Former coûte cher à l’entreprise
Grâce au Compte Personnel de Formation (CPF) chaque salarié peut acquérir de nouvelles compétences. Pourtant, même avec une prise en charge par un organisme financeur (les fameux OPCO), former coûte cher à l’entreprise :
- •Budget : outre le prix du stage, il faut prévoir les frais de déplacement et de restauration, de location d’une salle éventuelle, sans oublier le maintien du salaire de l’apprenant.
- Temps : trouver un prestataire, remplir les dossiers de prise en charge, s’occuper des aspects logistiques et le « back’up » durant l’absence du stagiaire : tout cela mobilise le personnel RH et les managers.
- Coûts indirects : phase de transition oblige, une formation perturbe durablement les habitudes de travail, avec un impact certain sur la productivité.
Gare aux formations inutiles
Cours magistraux en présentiel, modules de e-learning à distance… Nombreuses sont les entreprises à faire ce constat : les formations dispensées en inter ou intra-entreprise n’ont que peu d’effets sur leurs collaborateurs. Plusieurs raisons à cela :
- les stagiaires n’ont pas l’occasion de mettre en pratique ce qu’ils ont appris => « je sais mais je ne fais pas »
- les stagiaires n’ont pas la motivation pour mobiliser leurs nouvelles compétences : « je sais faire, mais je fais toujours comme avant pour fuir l’inconfort lié au changement » (c’est ce qu’on appelle l’acrasie, notion développée plus loin)
Injustifiée ou mal menée, une formation (ou plutôt le sentiment de perte de temps et de frustration qu’elle engendre) peut même avoir des effets néfastes sur le plan humain. Exemple :
- démotivation
- désengagement
- cynisme
Comment mieux former vos collaborateurs ?
Comment faire pour qu’une formation remplisse pleinement son rôle, à savoir faire bouger les lignes de l’entreprise et ancrer de nouveaux comportements chez vos salariés ? Réponse : en combinant ces 2 actions :
1) Appliquer le principe des 3C : Connaissances, Comportements, Croyances
- Connaissances : c’est la matière (grise) première. Le contenu théorique, les outils.
- Comportements : l’expérience, les mises en situation, les exercices pratiques mais surtout les feedbacks associés.
- Croyances : limitantes ou potentialisantes, ce sont nos représentations à long terme. La formation aide à les identifier et à les surmonter grâce à la confrontation et aux échanges.
2) Respecter les étapes du cycle d’apprentissage
Le stagiaire doit s’apercevoir qu’acquérir de nouvelles compétences est un processus lent.
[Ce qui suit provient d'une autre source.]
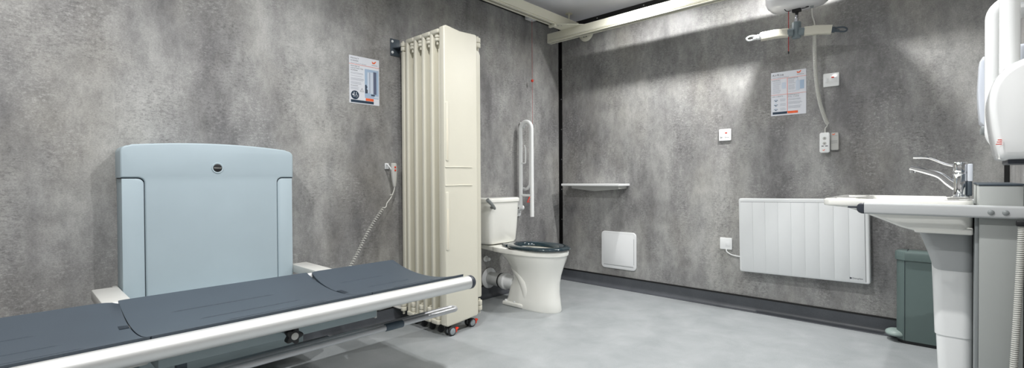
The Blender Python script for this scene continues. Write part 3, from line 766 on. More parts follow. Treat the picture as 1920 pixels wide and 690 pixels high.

Progresser revient en effet à passer par ces 4 étapes du cycle d’apprentissage :
- L’incompétence inconsciente : »j’ignore que je fais des erreurs’
- L’incompétence consciente : »je sais que je peux mieux faire »
- La compétence consciente : »je me force à bien faire »
- La compétence inconsciente ; »je fais bien sans y penser »
L’acrasie, cause n°1 des résistances au changement
L’acrasie désigne cette attitude (très humaine) consistant à manifester un comportement contraire à la meilleure décision « raisonnable ». C’est la forme de résistance au changement la plus classique en entreprise. En effet, tout changement induit forcément un inconfort. Celui-ci est généralement lié à des peurs :
- peur de l’inconnu (crainte de modifier ses habitudes)
- peur de l’échec, de l’erreur (et de la punition en découlant)
- peur du regard des autres
Pour fuir cet inconfort, l’être humain met en place des stratégies d’évitement. Heureusement, formateurs et managers peuvent les contourner.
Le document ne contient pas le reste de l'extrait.